YouTube to Offer Full-Length TV Shows from DMGI
by Cynthia Brumfield
2007-02-12
Until now, YouTube, the Google-owned online video sharing giant, has restricted its offerings to 10-minute clips. But, under a pact with Digital Music Group (DMGI) announced today, YouTube will begin offering full-length TV shows including many classic TV shows that are part of DMGI’s library.
Among the shows that will appear on YouTube are "Gumby," "I Spy," "My Favorite Martian," and "Peter Gunn." Altogether, YouTube will gain the rights to distribute 4,000 hours of DMGI’s catalog of content. The two companies will split the ad revenue generated on the pages where the content appears.
The deal marks one of the first big licensing arrangements for YouTube since Google purchased YouTube for $1.65 billion late last year. Google has been actively negotiating with Hollywood studios and other top content providers to expand the legitimate availability of video content on the site in order to monetize YouTube’s massive audiences.
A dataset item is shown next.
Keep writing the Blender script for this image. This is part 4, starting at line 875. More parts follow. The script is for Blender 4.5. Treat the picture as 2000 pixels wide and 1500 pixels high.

But, aside from deals with CBS and the National Hockey League, YouTube hasn’t cut any major video content deals since its acquisition by Google was announced. The DMGI deal, although important because it gives YouTube long-form video, isn’t likely to induce other major content providers to work out their own arrangement with YouTube.
Indeed, earlier this month, one of the biggest TV and film content providers, Viacom, ended negotiations with YouTube and ordered that 100,000 of its video clips be pulled from the site. Viacom contends that YouTube has been too slow in delivering its promised content filtering tool that would enable copyright owners to identify whether their content had been uploaded to the site without authorization.
It doesn’t help that News Corp.-owned social networking site MySpace announced today the availability of its own “fingerprinting” technology that will help the site police and remove copyrighted video and audio content. It also doesn’t help Google much that a group of top media companies including News Corp., Viacom, Sony, NBC Universal, Time Warner and Walt Disney Co., are miffed at Google for allowing web sites that show pirated TV and film content to purchase AdWords that direct consumers across the Internet to their sites.
For now, however, YouTube has landed its first deal for long-form TV content. In addition to the TV shows, DMGI has agreed to allow certain music for which it has the full rights to be in user-generated videos which are uploaded to YouTube.